Wie etwa die zwischen Janusz Orlik und Joanna Lesnierowska im Eröffnungsstück „Insight“, das zugleich Deutschlandpremiere ihrer aktuellen Tanzproduktion ist. Er lebt in Polen, sie, gebürtige Gdanskerin, ist seit Jahren in Potsdam als Künstlerin in Residence in der fabrik zu Gast. Der künstlerische Dialog zwischen beiden begann vor inzwischen fast einem Jahrzehnt. Wie befruchtet sich eigentlich die gemeinsame Arbeit, wenn die Nationalitäten die gleichen sind, aber die Lebensmittelpunkte verschieden? Oder ist es egal, wo man lebt, da die Unterschiede in transnationalen Identitäten eh verschwimmen?

Zumindest bei den künstlerischen Themen und Motiven scheint es trotz Globalisierung noch Unterschiede zu geben. „Ich beobachte oft, dass die Künstler aus beiden Ländern verschiedene soziale Ebenen mitbringen“, sagt die Sängerin und Komponistin Joanna Waluszko, die zusammen mit Anna Dejewska das Festival organisiert. „Etwa bei dem Thema Flüchtlinge beobachte ich sehr viel mehr Engagement auf deutscher Seite. In Polen ist das künstlerisch kein Thema. Wenn aber die Künstler aus beiden Ländern zusammenarbeiten, entsteht so ein Prozess, bei dem sie vielleicht auch ein gemeinsames Thema finden.“

Dejewska und Waluszko kennen die zeitgenössische Kunst zwischen Potsdam und Poznan, der Hauptachse des Festivals, und pflegen seit Langem die Verbindungen zwischen beiden Städten. Joanna Waluszko ist 1974 in Poznan geboren, studierte an der dortigen Akademie für Musik Gesang und Komposition und steht in engem Kontakt zu Studienkollegen und Künstlern der Stadt. Anna Dejewska leitet in Potsdam eine deutsch-polnische Agentur und beobachtet die polnische Kunstszene: „Die Künstler aus Polen sind sehr gut ausgebildet und sie haben ein hohes Selbstwertgefühl. Das war vor 20 Jahren noch nicht so stark.“ Allerdings sei die polnische Kunst hierzulande weitaus präsenter als die deutsche in Polen, so Joanna Waluszko. Weil es die Künstler eher nach Westen zieht, wie beide vermuten? Immerhin war es bei Joanna Waluszko so: Seit 2007 lebt sie zumeist in Potsdam. Am Festivalsonntag wird sie mit einem Liederkonzert ihre eigene Identitätssuche präsentieren. In ihrem Programm „Mother Code“, in dem Waluszko Werke von Dvorak, Bernstein, Lutoslawski und Yves interpretiert, widmet sie sich allerdings keinem spezifisch polnischen, sondern einem universellen Thema: den Verbindungen und Mustern zwischen Mutter und Kind.

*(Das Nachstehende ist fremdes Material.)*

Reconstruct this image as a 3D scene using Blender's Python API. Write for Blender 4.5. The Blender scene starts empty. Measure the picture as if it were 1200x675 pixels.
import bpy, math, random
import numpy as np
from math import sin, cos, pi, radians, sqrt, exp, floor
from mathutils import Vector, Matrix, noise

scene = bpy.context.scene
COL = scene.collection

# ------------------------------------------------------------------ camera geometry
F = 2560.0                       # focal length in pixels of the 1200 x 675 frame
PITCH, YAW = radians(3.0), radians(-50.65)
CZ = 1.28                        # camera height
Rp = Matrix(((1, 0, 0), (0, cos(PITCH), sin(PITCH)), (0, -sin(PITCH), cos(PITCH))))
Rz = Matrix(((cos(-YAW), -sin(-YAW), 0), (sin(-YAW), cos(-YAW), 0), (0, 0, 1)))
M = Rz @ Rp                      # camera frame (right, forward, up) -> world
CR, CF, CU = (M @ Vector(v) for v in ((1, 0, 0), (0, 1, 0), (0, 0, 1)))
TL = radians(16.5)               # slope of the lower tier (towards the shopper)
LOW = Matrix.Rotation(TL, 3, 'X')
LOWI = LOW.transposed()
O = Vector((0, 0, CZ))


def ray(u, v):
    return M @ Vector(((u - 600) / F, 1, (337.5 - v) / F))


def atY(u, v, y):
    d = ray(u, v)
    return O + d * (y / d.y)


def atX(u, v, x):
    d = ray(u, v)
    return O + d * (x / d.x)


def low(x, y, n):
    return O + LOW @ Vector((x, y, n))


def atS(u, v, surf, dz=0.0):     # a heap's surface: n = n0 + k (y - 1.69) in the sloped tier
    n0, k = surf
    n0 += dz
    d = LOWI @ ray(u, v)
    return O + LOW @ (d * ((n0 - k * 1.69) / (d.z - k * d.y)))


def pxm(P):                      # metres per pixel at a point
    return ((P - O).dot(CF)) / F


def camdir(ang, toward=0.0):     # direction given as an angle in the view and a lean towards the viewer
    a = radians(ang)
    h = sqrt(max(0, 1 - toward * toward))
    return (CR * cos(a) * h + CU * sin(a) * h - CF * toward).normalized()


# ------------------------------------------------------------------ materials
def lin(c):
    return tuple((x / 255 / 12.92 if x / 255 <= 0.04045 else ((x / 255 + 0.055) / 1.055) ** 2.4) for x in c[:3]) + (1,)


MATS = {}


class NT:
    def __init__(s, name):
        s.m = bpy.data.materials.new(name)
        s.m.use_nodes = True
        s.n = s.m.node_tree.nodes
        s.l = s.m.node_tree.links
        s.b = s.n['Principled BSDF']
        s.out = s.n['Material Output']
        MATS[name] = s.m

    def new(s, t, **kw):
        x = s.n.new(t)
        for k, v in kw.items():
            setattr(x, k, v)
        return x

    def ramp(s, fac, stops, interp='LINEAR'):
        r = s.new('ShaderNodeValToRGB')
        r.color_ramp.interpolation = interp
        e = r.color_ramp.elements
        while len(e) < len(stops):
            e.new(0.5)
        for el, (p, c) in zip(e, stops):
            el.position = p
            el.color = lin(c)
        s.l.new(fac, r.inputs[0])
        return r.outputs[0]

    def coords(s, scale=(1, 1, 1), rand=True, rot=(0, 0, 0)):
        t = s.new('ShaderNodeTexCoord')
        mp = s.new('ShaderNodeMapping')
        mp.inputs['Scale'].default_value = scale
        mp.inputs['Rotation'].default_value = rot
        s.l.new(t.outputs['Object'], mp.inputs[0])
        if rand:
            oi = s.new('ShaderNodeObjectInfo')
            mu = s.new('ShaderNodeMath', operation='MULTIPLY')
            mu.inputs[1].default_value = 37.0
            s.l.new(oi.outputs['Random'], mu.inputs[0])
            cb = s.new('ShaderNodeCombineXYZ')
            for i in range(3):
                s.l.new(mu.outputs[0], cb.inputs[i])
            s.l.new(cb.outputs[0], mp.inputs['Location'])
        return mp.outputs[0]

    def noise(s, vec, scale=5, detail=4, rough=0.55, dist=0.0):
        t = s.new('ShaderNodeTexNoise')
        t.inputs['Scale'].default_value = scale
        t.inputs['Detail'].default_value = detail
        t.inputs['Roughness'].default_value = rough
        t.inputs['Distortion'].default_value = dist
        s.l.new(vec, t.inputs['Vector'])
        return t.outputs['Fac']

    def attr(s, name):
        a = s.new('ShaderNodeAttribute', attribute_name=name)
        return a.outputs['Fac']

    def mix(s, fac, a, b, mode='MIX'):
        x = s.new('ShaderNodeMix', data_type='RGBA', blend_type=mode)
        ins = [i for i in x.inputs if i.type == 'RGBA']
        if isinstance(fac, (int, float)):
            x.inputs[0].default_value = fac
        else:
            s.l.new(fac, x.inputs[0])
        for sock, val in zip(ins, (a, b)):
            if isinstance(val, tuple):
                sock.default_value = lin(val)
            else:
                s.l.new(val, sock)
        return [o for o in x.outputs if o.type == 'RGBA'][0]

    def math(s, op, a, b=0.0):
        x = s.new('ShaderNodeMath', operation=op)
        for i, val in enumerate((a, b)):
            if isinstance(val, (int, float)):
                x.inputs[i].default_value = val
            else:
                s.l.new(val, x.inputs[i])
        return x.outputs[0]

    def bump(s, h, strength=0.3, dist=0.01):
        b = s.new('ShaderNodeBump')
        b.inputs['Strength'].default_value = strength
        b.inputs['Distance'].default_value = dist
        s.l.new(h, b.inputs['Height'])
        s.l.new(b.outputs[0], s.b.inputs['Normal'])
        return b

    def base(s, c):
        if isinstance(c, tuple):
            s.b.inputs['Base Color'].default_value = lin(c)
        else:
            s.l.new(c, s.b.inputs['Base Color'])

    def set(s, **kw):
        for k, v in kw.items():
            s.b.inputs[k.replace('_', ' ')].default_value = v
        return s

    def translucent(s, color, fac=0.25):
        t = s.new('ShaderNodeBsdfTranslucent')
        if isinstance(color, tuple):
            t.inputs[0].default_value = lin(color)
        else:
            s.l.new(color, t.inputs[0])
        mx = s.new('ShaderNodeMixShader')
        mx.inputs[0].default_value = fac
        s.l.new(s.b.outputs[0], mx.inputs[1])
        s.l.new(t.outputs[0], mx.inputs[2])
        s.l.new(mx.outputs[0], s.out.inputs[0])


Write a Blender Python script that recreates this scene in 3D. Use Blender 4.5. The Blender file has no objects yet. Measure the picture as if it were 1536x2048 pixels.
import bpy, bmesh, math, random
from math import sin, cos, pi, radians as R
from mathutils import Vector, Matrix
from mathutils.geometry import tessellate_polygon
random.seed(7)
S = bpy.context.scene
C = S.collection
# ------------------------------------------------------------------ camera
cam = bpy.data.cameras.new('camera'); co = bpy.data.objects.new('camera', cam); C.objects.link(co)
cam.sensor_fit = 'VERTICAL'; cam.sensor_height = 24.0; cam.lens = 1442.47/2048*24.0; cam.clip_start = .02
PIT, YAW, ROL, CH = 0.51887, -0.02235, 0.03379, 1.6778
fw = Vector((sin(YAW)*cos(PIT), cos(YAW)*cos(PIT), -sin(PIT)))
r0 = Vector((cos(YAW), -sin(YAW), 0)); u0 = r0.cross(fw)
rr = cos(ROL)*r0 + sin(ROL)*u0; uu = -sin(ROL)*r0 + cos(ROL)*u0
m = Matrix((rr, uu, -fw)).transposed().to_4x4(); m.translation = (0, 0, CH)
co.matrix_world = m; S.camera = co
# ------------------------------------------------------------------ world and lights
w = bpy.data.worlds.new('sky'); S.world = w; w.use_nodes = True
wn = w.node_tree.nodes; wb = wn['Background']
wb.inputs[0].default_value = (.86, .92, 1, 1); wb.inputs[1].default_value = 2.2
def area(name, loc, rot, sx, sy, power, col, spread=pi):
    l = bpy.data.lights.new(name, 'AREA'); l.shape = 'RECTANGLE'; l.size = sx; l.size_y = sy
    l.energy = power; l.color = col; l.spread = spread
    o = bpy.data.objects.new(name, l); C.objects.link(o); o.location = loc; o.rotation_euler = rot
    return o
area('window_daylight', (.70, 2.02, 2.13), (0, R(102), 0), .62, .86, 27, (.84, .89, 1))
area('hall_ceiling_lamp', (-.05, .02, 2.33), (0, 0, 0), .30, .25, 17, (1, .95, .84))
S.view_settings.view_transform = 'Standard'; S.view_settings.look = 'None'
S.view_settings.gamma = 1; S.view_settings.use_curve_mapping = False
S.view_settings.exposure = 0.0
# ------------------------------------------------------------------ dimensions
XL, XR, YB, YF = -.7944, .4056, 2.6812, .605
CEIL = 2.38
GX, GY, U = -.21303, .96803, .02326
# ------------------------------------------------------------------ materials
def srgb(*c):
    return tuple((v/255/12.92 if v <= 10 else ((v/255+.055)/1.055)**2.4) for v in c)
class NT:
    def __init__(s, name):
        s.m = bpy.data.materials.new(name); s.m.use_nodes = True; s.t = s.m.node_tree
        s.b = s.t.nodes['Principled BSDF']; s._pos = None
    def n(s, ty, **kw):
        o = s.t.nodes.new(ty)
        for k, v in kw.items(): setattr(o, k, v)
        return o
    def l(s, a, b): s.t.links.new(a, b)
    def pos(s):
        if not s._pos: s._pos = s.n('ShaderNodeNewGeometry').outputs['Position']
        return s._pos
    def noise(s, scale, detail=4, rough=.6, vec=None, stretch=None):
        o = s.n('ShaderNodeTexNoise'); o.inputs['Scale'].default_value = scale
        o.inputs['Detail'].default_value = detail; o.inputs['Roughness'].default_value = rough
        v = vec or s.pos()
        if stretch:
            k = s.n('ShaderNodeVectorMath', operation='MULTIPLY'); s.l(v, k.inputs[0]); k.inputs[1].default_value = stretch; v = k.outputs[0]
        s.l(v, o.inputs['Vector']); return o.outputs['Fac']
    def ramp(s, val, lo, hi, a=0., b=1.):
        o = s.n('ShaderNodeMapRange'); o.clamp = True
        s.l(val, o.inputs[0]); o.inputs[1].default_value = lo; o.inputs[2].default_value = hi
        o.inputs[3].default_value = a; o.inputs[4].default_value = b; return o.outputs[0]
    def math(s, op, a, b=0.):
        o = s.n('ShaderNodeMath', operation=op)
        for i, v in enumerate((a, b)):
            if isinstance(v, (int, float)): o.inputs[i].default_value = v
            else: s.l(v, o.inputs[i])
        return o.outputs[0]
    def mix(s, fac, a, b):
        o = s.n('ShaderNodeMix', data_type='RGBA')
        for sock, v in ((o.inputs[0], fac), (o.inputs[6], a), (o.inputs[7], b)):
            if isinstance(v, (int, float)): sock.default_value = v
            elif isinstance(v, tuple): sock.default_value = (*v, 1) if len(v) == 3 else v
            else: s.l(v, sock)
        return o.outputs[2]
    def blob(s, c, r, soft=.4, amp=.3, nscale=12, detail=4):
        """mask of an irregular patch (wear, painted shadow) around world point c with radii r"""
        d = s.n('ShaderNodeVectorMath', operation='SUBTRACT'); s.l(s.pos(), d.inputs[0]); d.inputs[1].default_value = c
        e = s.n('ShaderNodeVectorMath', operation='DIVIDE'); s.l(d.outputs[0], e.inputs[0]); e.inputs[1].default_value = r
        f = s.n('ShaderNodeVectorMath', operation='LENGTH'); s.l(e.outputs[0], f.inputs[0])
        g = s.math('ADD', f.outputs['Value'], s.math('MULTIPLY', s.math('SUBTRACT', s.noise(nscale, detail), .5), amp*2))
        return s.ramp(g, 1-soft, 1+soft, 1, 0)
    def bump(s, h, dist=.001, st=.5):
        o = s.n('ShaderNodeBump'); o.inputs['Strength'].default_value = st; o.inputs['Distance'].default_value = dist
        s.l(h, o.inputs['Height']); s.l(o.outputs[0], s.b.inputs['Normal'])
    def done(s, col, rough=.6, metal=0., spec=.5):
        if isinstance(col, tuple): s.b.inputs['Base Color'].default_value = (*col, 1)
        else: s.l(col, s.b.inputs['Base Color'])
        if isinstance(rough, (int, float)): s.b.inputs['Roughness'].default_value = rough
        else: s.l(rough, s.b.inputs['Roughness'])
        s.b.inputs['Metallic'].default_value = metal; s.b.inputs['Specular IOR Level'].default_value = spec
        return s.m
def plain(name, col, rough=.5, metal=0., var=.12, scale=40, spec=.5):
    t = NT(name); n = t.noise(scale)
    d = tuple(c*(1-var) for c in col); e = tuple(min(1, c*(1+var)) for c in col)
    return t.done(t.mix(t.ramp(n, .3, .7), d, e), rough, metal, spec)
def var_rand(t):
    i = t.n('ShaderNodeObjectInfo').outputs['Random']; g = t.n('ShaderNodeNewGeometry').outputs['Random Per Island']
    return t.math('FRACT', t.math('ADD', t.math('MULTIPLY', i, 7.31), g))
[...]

Für das Festival sei Potsdam ideal, sagt Joanna Waluszko. Bei der Festivalschwemme und der Jagd nach Neuem im benachbarten Berlin sei die Stadt wie „eine schöne Insel“. Hier könne man von dem reißenden Strom der Großstadt abweichen und habe Zeit für Begegnungen und Gespräche. Und mit der fabrik hätten sie als Festivalneulinge einen erfahrenen Partner gefunden. Nitka sei auch für die fabrik ein Gewinn, sagt Manager Laurent Dubost: „Wir hätten das Festival selber nicht initiiert, die Kenntnisse der polnischen Kunstszene, die Netzwerke und Verbindungen der beiden sind viel wert.“ Da sind sie wieder, die Fäden.